Effect of Aqueous Pre-treatment on Biomass Pyrolysis to Bio-oil

KABIR, Feroz, RAZZAQUE, Abdur and ABAKR, Yousif (2014). Effect of Aqueous Pre-treatment on Biomass Pyrolysis to Bio-oil. In: Proceedings of ICCE 2014: International Conference & Exhibition on Clean Energy, Quebec, Canada, October 20-22. [Conference or Workshop Item]

Abstract
Biomass contains several minerals collectively called ash. Some of these minerals enhances bio-oil yield during pyrolysis processes while the others such as sodium, potassium, calcium, zinc, magnesium and silicon reduce the bio-oil yield and promote char formation.
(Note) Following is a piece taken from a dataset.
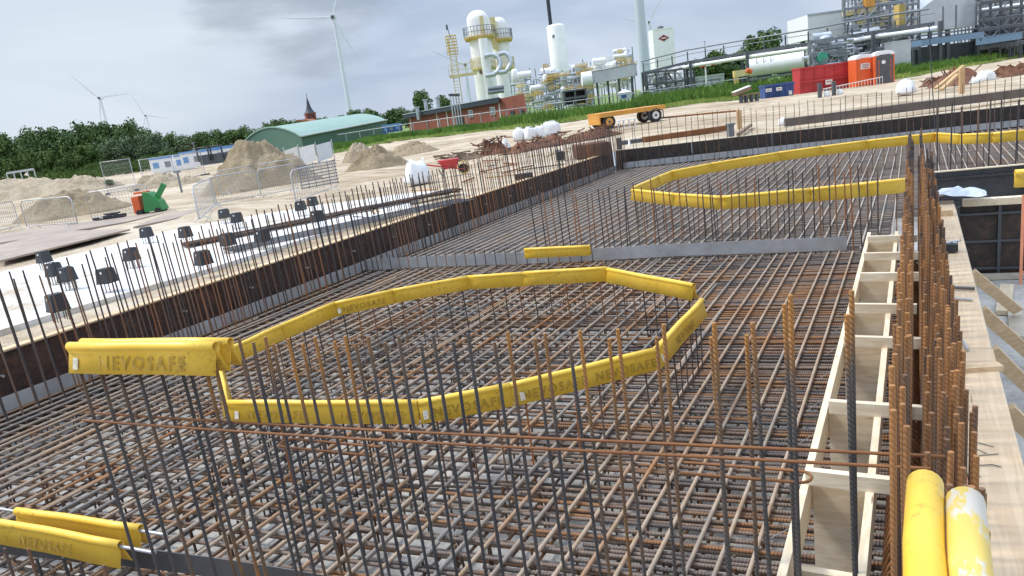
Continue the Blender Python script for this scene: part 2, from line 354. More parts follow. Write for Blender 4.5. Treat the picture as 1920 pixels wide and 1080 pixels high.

The present study focusses on the selective extraction of ash from locally grown biomass via aqueous acidic and basic pretreatments. The pretreatment parameters were optimized (20:1 of liquid-solid ratios, 4.5% of H2SO2 concentrations, 70oC of reaction temperatures and 1 to 10 hours of retention time depending on the species) for the effective extraction of undesired minerals. The pretreated and untreated samples were fast pyrolyzed in a semi-batch tubular furnace in an inert atmosphere (10-50 ml/min of nitrogen flow). The maximum yield of bio-oil, char and non-condensable were 33.2, 45.5 and 44.5wt% observed when pyrolysis temperatures varied from 450 to 800˚C.